Tokyo Stories: A Literary Stroll translated from the Japanese and edited by Lawrence Rogers contains 18 short stories by both famous authors (Mishima Yukio, Akutagawa Ryunosuke, Kawabata Yasunari, Nagai Kaifu, Natsume Soseki) and less famous--at least to me. Two writers, Ikeda Michiko and Inabe Mayumi, are translated into English for the first time. Rogers is a professor of Japanese at the University of Hawaii a Hilo, and he provides useful introductions to the book as a whole and to each story, a glossary, and suggestions for further reading.
The stories are all set in the twentieth century, and are organized by Tokyo districts. So for example the first six stories are all set in central Tokyo, the next eight in the shitamachi, the "low city," the more raffish district of bars and theaters.
I think there are two problems in translating from the Japanese--and I'm writing here as one who is translating contemporary Japanese fiction for his own entertainment. First, English acts as a veil or fine screen between the reader and the original. I sense that literary Japanese carries nuances and implications that are either impossible to express in English or that lose all their effect when we do find an English equivalent. I suspect it is a rare translator who is so fluent in both languages that he or she can inhabit the consciousness of the Japanese writer and has the skill to find the identical spirit in English. Which leads to the second problem.

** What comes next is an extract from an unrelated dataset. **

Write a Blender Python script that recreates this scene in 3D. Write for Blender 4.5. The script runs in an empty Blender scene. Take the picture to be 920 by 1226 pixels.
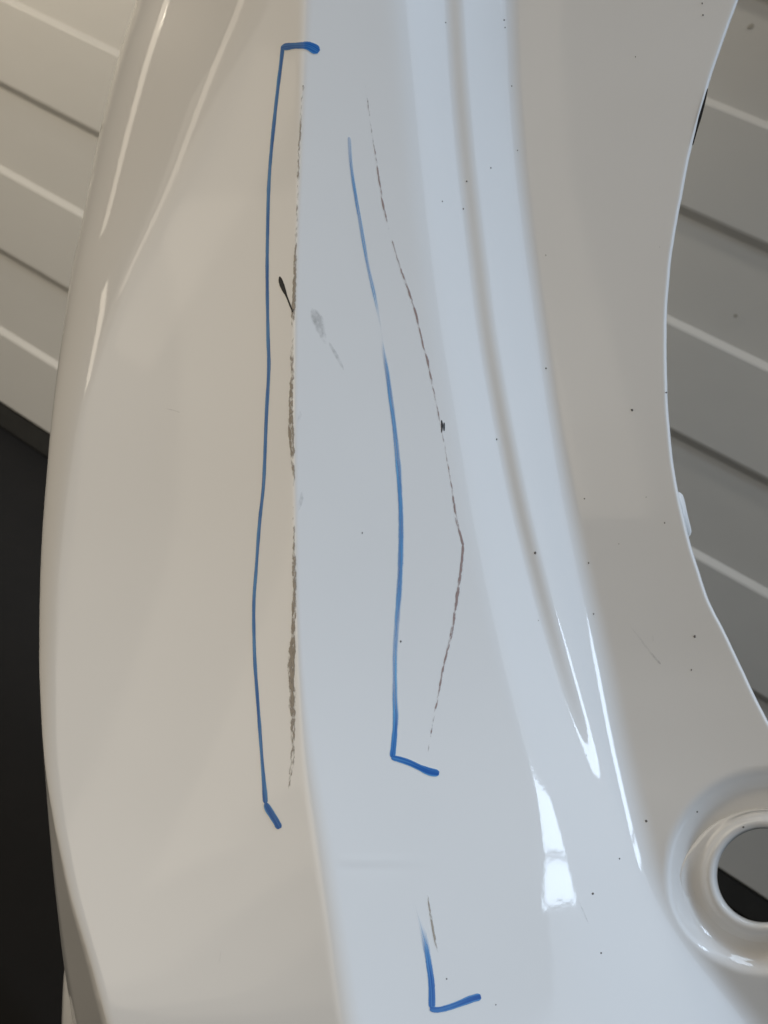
import bpy, bmesh, math, random
import numpy as np
from mathutils import Matrix, Vector

random.seed(7)
rng = np.random.default_rng(7)
SC = bpy.context.scene
COL = SC.collection

# ------------------------------------------------------------------ camera
CAM_H = 0.70
RIGHT = Vector((0.83501895, 0.32875311, 0.44120828))
UP = Vector((-0.50098891, 0.12273376, 0.8567068))
BACK = Vector((0.22749388, -0.93640686, 0.26718668))
CAM_POS = Vector((0.0, 0.0, CAM_H))
cam_data = bpy.data.cameras.new("camera")
cam = bpy.data.objects.new("camera", cam_data)
COL.objects.link(cam)
cam.matrix_world = Matrix(((RIGHT.x, UP.x, BACK.x, CAM_POS.x), (RIGHT.y, UP.y, BACK.y, CAM_POS.y),
                           (RIGHT.z, UP.z, BACK.z, CAM_POS.z), (0, 0, 0, 1)))
cam_data.sensor_fit = 'VERTICAL'
cam_data.sensor_height = 36.0
cam_data.lens = 36.0 * 921.0 / 1226.0
cam_data.dof.use_dof = True
cam_data.dof.focus_distance = 0.55
cam_data.dof.aperture_fstop = 7.5
cam_data.clip_start = 0.01
cam_data.clip_end = 100.0
SC.camera = cam

# the panel leans in front of the wall: its own frame (x across, y along, z out of the sheet)
D0 = 0.55
PANEL_POS = CAM_POS - BACK * D0


def from_panel(x, y, z):
    return PANEL_POS + RIGHT * x + UP * y + BACK * z


# ------------------------------------------------------------------ world, lights, exposure
world = bpy.data.worlds.new("World")
SC.world = world
world.use_nodes = True
bg = world.node_tree.nodes["Background"]
bg.inputs[0].default_value = (1.0, 0.93, 0.84, 1)
bg.inputs[1].default_value = 0.045
SC.view_settings.view_transform = 'Standard'
SC.view_settings.look = 'None'
SC.view_settings.exposure = 0.40
SC.view_settings.gamma = 1.0


def area(name, loc, target, sx, sy, radiance, color, up=UP):
    ld = bpy.data.lights.new(name, 'AREA')
    ld.shape = 'RECTANGLE'
    ld.size, ld.size_y = sx, sy
    ld.energy = radiance * math.pi * sx * sy
    ld.color = color
    o = bpy.data.objects.new(name, ld)
    COL.objects.link(o)
    o.location = loc
    o.rotation_euler = (Vector(target) - Vector(loc)).to_track_quat('-Z', 'Y').to_euler()
    if up:
        z = (Vector(loc) - Vector(target)).normalized()
        x = Vector(up).cross(z).normalized()
        y = z.cross(x)
        o.rotation_euler = Matrix((x, y, z)).transposed().to_euler()
    return o


WARM, COOL = (1.0, 0.88, 0.71), (0.67, 0.815, 1.0)
# doorway on the right, brightest towards its middle; an added cool fill overhead; a two-pane window; broad warm fill added on the left
for w_, h_, L_ in ((1.55, 3.7, 0.8), (1.25, 3.5, 1.1), (0.95, 3.3, 1.3), (0.65, 3.1, 1.3)):
    area("doorway_daylight", from_panel(1.90, 0.05, 1.0), from_panel(0, -0.1, 2.2), w_, h_, L_, COOL)
area("overhead_fill", from_panel(1.10, 1.64, 0.74), from_panel(-0.1, 0.1, 2.2), 1.2, 1.2, 4.9, COOL)  # unseen fill added to lift the middle facet
for (px, py, pz), ph in (((1.292, -0.127, 0.731), 0.112), ((1.300, -0.236, 0.762), 0.080)):
    area("window_pane", from_panel(px, py, pz), from_panel(px - 0.80, py - 0.217, pz - 0.557), 0.22, ph, 8.5, COOL,
         up=RIGHT * -0.072 + UP * 0.96 - BACK * 0.27)
for xa, xb, ya, yb, z_ in ((-1.25, -0.62, -0.20, 0.45, 1.10), (-1.50, -0.52, -0.27, 0.7, 1.115), (-1.75, -0.42, -0.36, 0.95, 1.13), (-2.05, -0.30, -0.44, 1.25, 1.145)):
    area("left_fill", from_panel((xa + xb) / 2, (ya + yb) / 2, z_), from_panel((xa + xb) / 2 + 0.62, (ya + yb) / 2 - 0.35, z_ - 0.9), xb - xa, yb - ya, 0.45, WARM)  # overlapping fill sheets added for soft-edged warm light
area("ceiling_lamp", from_panel(-0.6, 1.6, 0.5), from_panel(0, 0, 0), 0.8, 0.8, 0.9, WARM)
area("wall_fill", from_panel(-1.2, 1.65, -0.4), from_panel(-0.6, 0.5, -0.9), 0.5, 0.5, 4.6, WARM)  # unseen fill added to brighten the left of the wall
sl = bpy.data.lights.new("ledge_fill", 'AREA')  # long unseen light added so the rib ledges show bright
sl.shape, sl.size, sl.size_y, sl.color = 'RECTANGLE', 3.2, 0.12, (1.0, 0.95, 0.88)
sl.energy = 4.0 * math.pi * 3.2 * 0.12
slo = bpy.data.objects.new("ledge_fill", sl)
COL.objects.link(slo)
slo.location = (-0.3, 1.0, 2.45)
slo.rotation_euler = (math.radians(10), 0, 0)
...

I suspect that, as a translator, I run the original through my consciousness so that what comes out sounds very similar to everything I write. I'm not skillful enough to convey each Japanese writer's unique style. I think that Rogers is skillful enough, which makes this collection exceptionally rich and varied. The stories are all different, different lengths, different situations, different different times, but all set in Tokyo. They include, as the jacket says, "a story of an all-too-brief affair in a burned-out Tokyo, an unsettling tale of high politics and possible blackmail, and reminiscences of childhood. The narrators and protagonists are diverse, among them an Asakusa streetwalker, a lonely apartment seeker who simply wants to keep her cat, and a self-obsessed young man casting off his devoted lover."
As an introduction to (or picture of) Japanese culture from the inside, the Tokyo Stories are fascinating and enlightening.